AN AGREEMENT TO PAY ALL OF YOUR LIVING EXPENSES IN ADDITION TO SALARY WOULD SEEM TO HAVE BEEN UNUSUAL, CONSIDERING THAT SUBSISTENCE AND OTHER ALLOWANCES TO EMPLOYEES ARE BASED GENERALLY UPON ALLEVIATING HARDSHIPS CAUSED BY PARTICULAR CONDITIONS OF EMPLOYMENT AND NOT UPON ANY SUPPOSED OBLIGATION ON THE PART OF AN EMPLOYER TO PAY ALL OF THE LIVING EXPENSES OF ITS EMPLOYEES. IN THE CASE OF FEDERAL EMPLOYEES, IT IS THE DECLARED POLICY OF THE CONGRESS THAT THEY SHOULD BE COMPENSATED FOR "THE EXTRA COSTS AND HARDSHIPS INCIDENT TO THEIR ASSIGNMENTS OVERSEAS," INCLUDING COMPENSATION TO OFFSET THE DIFFERENCE BETWEEN THE COST OF LIVING AT THE POST OF ASSIGNMENT OF THE EMPLOYEE IN A FOREIGN AREA AND THE COST OF LIVING IN WASHINGTON, D.C. SEE SECTIONS 3031 AND 3037 OF TITLE 5, U.S.C. 1958 EDITION, SUPPLEMENT II.

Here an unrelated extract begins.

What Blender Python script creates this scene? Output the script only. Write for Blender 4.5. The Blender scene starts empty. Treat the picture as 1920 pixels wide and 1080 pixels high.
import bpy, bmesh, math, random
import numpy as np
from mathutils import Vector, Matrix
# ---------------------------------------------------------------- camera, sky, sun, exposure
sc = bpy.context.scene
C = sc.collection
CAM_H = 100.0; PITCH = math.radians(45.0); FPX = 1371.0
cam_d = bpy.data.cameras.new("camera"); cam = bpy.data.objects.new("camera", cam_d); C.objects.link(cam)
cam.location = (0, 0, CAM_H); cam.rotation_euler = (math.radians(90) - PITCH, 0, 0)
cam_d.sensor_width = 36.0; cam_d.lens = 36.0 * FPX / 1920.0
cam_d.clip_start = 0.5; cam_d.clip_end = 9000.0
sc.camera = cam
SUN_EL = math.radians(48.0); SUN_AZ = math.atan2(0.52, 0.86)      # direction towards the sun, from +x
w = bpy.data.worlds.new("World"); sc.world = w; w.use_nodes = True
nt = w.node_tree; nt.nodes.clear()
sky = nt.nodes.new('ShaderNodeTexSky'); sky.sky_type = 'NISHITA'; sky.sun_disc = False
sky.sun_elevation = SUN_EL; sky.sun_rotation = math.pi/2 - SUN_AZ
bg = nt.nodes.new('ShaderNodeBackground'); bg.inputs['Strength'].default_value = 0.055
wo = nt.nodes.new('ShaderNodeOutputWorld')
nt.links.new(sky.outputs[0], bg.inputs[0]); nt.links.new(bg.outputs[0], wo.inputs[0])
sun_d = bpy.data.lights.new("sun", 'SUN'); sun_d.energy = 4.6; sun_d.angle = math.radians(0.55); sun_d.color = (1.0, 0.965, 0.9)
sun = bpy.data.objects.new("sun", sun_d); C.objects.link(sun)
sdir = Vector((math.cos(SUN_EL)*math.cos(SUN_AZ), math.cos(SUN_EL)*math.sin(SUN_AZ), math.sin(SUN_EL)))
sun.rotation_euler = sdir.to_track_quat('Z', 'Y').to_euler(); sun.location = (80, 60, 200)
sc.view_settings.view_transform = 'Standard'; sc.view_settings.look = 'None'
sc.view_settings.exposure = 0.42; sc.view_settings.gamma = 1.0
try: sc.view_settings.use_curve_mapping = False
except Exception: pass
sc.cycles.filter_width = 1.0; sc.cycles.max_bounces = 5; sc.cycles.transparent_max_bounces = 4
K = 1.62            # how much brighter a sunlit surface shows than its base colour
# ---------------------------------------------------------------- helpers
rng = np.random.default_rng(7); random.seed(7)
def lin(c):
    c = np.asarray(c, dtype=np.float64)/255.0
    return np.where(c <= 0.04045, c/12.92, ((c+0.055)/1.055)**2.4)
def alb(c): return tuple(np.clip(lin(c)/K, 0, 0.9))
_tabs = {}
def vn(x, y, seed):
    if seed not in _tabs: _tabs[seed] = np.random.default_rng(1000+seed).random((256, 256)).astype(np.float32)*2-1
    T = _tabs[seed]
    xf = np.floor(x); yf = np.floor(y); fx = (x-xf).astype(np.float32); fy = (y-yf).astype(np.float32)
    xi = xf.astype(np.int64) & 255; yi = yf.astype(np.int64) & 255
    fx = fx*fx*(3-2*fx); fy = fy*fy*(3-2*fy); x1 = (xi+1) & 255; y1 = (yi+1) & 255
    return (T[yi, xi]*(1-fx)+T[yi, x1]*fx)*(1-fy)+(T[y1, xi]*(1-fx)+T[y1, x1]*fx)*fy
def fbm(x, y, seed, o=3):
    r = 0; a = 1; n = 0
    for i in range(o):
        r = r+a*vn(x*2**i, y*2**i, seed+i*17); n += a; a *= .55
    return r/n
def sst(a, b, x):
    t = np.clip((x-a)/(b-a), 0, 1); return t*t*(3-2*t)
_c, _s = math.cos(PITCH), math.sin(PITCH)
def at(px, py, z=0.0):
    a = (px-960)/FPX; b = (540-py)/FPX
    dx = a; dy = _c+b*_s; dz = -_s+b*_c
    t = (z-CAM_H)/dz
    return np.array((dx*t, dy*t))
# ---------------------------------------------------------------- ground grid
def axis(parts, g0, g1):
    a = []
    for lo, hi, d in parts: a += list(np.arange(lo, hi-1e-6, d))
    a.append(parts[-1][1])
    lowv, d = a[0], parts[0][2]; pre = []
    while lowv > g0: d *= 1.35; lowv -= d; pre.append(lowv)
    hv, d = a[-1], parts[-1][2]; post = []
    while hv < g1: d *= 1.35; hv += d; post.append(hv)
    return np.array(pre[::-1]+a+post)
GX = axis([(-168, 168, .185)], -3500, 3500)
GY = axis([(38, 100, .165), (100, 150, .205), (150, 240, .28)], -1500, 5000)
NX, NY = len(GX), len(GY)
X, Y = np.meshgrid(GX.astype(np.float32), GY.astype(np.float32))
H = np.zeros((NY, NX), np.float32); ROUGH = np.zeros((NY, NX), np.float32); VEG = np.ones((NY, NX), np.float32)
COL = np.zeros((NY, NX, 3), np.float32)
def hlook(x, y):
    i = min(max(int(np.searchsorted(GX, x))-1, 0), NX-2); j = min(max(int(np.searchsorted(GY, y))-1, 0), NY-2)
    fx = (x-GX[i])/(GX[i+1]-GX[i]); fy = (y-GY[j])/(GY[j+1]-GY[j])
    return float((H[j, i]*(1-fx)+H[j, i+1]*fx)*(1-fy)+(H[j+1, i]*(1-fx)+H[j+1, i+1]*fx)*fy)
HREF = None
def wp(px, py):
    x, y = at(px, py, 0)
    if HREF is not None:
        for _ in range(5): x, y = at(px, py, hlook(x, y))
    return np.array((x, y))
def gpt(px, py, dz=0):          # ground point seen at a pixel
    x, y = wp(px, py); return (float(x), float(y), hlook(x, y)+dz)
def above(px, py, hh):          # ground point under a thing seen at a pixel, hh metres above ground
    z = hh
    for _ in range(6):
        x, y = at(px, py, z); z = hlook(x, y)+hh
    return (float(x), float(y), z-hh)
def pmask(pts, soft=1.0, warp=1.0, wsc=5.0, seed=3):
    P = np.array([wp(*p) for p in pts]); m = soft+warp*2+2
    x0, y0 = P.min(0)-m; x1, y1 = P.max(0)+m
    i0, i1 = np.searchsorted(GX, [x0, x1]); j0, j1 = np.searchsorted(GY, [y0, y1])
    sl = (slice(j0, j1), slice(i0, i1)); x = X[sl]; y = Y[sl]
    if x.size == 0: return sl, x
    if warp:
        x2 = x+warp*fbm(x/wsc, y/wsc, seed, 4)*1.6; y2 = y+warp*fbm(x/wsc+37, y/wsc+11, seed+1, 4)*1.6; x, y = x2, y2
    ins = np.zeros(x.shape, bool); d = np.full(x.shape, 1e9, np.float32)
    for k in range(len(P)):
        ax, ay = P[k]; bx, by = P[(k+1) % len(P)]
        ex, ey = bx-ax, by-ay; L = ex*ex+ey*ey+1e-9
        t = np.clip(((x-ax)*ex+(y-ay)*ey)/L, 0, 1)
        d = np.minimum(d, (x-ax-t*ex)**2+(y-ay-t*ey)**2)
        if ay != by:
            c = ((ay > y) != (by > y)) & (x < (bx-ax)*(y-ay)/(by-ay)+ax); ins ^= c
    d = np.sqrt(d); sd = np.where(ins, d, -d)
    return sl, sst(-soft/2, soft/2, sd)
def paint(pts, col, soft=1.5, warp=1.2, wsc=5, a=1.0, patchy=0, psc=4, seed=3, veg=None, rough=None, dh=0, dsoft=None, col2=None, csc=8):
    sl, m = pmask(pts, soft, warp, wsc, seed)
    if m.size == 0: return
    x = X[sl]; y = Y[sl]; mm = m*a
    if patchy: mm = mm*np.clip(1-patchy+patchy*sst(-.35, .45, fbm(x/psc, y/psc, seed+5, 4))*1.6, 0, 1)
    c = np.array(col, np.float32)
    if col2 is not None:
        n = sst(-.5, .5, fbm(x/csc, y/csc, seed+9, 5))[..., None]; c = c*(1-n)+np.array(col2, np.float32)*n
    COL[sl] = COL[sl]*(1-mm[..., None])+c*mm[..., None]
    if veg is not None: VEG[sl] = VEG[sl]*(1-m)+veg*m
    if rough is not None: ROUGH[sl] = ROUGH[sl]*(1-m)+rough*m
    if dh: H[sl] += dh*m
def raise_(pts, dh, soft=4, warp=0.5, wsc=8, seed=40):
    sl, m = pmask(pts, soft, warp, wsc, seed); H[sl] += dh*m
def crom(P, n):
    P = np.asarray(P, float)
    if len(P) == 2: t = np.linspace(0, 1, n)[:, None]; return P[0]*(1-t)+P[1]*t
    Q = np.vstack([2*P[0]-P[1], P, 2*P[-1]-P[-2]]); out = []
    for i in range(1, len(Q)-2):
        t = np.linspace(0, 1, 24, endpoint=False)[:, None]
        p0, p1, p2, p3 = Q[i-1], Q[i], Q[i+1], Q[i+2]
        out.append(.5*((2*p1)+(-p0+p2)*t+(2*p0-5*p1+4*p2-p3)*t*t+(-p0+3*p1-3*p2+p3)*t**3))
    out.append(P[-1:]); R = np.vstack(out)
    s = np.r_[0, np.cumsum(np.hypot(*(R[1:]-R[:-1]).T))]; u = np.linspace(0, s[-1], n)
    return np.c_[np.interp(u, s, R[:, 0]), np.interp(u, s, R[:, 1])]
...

IN CONCLUSION, IT IS TO BE EMPHASIZED THAT THERE EXISTS NO PRIVITY OF CONTRACT BETWEEN YOU AND THE GOVERNMENT. THEREFORE, AS IN THE CASE OF THE AGENCY FOR INTERNATIONAL DEVELOPMENT, WE ARE NOT AUTHORIZED TO ADJUDICATE DISPUTES ARISING OUT OF YOUR EMPLOYMENT AGREEMENT OF JUNE 17, 1960. HOWEVER, THE ABOVE COMMENTS CONCERNING THE BASIC ISSUES INVOLVED IN YOUR CLAIMS ARE NOT BELIEVED TO BE UNFAIR TO EITHER PARTY TO SUCH AGREEMENT AND SEEM TO BE APPROPRIATE IN THE PARTICULAR CIRCUMSTANCES.